The wine-growing region is located in the south-east corner of France and stretches along the Côte d'Azur from Marseille in the west to Nice in the east. It is bordered by the two major wine-growing regions of Languedoc in the west and Rhône in the north. Many sources consider the island of Corsica, 160 kilometres south-east of the coast, to be a common wine-growing area with Provence. In fact, there are many similarities. Together with the Languedoc-Roussillon region, Provence is often referred to as the Midi. Provence is one of the oldest wine-growing regions in France and Europe, as vines were planted and wine pressed here by the Greeks as early as the 6th century BC.

However, it is possible that the Celts (Gauls) were already doing this before them. The name comes from the Romans, who founded the "Provincia Romana" in 154 BC and supplied wine to Rome from here. Legionnaires who had been discharged from service received a small estate here as a reward, which they used for viticulture. The area has been hotly contested throughout history and belonged successively to the Roman Empire, the Frankish Empire, the Kingdom of Burgundy, the Spanish County of Barcelona-Arágon, the House of Anjou, the Kingdom of Sardinia and finally France.

Provence - Landkarte mit Weinbaubereichen

The Mediterranean climate is characterised by mild winters, humid springs, hot summers and long, sunny autumns. In spring and autumn, the humid Marin sea wind blows from the south-east, bringing heavy rainfall. In the 19th century, large areas were destroyed by phylloxera. Today, the vineyards cover around 25,000 hectares of vines. The Côtes de Provence appellation in the east is by far the largest area, covering around four-fifths of the area.
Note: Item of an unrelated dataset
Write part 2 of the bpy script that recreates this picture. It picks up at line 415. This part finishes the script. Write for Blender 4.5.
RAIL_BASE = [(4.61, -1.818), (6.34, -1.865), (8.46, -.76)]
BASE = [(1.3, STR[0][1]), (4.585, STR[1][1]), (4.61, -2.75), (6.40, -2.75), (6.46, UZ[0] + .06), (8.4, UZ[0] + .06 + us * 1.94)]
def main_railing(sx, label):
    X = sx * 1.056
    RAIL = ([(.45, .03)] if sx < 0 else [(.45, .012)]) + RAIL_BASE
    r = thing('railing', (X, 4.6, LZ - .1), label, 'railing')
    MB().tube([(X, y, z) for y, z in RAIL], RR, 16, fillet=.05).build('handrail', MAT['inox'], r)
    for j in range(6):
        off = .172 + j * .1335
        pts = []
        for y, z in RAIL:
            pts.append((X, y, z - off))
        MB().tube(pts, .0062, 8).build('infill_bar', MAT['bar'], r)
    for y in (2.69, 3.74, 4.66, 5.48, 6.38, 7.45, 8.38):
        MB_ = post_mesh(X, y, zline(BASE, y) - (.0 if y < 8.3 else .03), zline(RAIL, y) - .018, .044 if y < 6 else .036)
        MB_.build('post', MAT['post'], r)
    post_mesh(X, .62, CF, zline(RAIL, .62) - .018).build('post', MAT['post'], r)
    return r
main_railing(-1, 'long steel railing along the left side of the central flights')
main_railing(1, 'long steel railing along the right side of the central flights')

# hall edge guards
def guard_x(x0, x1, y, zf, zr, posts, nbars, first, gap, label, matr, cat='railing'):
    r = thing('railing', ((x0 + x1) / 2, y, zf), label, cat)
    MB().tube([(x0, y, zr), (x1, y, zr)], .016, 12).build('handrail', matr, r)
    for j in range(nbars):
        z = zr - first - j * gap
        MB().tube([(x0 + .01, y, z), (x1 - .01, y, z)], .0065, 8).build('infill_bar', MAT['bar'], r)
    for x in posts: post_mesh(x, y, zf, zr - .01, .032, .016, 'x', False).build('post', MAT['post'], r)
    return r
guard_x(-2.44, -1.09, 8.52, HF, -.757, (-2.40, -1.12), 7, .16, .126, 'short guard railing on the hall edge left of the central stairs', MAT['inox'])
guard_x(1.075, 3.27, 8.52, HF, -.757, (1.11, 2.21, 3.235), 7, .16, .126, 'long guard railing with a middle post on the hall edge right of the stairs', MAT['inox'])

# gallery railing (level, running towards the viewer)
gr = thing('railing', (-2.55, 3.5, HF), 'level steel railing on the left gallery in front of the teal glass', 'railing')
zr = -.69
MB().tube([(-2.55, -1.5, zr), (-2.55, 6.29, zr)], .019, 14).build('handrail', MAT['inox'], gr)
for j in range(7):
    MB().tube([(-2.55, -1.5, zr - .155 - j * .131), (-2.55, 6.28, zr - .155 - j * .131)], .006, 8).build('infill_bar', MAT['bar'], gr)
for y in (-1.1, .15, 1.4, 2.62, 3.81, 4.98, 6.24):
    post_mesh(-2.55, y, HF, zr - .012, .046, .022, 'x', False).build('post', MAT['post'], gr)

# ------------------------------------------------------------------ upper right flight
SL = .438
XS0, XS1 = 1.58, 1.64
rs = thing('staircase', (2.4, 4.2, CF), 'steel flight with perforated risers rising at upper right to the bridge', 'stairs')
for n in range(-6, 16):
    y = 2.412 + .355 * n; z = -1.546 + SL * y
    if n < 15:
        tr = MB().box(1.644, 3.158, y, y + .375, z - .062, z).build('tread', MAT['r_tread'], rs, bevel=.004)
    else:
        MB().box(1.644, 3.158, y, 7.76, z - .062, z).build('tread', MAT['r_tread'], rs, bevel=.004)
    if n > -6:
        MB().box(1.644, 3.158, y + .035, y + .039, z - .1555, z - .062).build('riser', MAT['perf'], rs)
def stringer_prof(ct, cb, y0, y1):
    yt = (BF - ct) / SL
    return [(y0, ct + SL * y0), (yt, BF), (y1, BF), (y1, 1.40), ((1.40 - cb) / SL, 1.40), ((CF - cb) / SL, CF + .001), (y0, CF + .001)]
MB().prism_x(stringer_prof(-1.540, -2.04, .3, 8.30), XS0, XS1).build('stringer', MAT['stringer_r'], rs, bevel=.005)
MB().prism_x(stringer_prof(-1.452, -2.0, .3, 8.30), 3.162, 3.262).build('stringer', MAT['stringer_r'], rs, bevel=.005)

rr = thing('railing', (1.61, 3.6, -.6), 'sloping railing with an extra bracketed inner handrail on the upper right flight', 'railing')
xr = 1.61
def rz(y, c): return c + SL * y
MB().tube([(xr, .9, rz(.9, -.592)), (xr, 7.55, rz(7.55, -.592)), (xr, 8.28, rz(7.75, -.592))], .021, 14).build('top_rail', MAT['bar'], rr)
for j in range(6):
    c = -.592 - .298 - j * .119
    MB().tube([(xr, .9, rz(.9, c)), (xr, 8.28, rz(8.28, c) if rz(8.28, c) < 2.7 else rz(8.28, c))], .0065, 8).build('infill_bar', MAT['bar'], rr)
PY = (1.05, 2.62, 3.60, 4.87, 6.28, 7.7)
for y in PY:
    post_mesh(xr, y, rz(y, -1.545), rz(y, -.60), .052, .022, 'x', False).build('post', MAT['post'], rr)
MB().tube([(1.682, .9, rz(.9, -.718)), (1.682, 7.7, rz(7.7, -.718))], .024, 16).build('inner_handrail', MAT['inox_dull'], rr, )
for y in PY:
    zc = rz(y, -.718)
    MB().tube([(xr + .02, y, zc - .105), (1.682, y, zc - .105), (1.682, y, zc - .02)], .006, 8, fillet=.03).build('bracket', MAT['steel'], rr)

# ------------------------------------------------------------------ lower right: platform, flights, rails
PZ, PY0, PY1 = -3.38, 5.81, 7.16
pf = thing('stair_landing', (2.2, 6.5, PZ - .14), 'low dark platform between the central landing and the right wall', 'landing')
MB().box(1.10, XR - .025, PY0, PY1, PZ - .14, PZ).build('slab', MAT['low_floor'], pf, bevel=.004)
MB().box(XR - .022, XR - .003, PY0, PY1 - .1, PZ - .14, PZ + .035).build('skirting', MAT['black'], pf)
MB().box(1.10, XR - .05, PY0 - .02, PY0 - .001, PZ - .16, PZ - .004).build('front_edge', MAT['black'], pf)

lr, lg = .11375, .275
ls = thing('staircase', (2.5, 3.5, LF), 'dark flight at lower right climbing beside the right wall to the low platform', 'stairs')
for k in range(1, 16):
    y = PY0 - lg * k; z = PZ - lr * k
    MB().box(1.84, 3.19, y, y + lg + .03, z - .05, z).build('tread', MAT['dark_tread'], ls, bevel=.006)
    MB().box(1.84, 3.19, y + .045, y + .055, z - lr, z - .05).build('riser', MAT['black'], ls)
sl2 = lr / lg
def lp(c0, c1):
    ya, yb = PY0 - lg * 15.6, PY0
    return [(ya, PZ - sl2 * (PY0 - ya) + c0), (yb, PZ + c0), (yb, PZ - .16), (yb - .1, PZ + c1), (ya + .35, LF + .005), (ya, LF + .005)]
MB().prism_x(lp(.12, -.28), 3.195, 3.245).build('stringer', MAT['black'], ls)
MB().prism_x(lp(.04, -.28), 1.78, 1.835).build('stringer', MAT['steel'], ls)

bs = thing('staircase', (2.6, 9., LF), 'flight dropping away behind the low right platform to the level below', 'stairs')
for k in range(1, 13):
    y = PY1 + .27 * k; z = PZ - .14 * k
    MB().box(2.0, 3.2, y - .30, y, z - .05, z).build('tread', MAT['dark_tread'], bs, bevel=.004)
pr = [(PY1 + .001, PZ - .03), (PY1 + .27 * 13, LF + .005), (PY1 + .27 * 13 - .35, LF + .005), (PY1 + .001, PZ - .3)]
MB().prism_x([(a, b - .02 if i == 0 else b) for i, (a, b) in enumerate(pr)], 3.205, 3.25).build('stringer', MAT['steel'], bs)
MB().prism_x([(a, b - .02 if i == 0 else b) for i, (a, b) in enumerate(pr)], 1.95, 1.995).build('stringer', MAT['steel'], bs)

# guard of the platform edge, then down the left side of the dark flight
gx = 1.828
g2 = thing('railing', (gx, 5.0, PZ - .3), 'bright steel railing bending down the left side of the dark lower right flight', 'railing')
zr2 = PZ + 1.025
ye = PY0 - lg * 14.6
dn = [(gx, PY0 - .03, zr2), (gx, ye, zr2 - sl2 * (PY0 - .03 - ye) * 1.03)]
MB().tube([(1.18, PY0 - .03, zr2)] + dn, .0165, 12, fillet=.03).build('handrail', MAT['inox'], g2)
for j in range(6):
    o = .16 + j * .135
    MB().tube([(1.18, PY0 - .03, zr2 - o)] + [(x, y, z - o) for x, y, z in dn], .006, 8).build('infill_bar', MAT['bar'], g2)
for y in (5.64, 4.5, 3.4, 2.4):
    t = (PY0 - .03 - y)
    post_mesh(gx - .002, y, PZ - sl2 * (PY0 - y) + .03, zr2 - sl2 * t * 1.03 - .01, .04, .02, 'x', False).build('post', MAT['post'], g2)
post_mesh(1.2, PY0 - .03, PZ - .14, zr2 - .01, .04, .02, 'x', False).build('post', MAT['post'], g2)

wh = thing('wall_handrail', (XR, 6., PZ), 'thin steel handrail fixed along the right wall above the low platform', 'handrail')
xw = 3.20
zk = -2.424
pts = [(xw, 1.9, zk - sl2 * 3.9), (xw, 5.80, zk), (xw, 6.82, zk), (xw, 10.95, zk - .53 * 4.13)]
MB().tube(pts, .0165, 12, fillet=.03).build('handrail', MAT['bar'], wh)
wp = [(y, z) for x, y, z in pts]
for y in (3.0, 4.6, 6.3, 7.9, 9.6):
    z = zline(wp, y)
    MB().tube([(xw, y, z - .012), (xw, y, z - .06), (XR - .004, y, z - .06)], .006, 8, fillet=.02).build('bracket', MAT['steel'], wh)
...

As is usual in the south of France, numerous varieties are authorised, including many autochthonous vines, some of which are threatened with extinction. The most important red wine varieties are Barbaroux, Cabernet Sauvignon, Calitor Noir, Carignan Noir, Cinsaut, Grenache Noir (Garnacha Tinta), Mourvèdre (Monastrell), Rolle (Vermentino), Syrah and Tibouren, while the most important white wine varieties are Clairette, Grenache Blanc (Garnacha Blanca), Sémillon and Ugni Blanc (Trebbiano Toscano). Around half of the production consists of rosé wines, around 40% of red wines and 10% of white wines.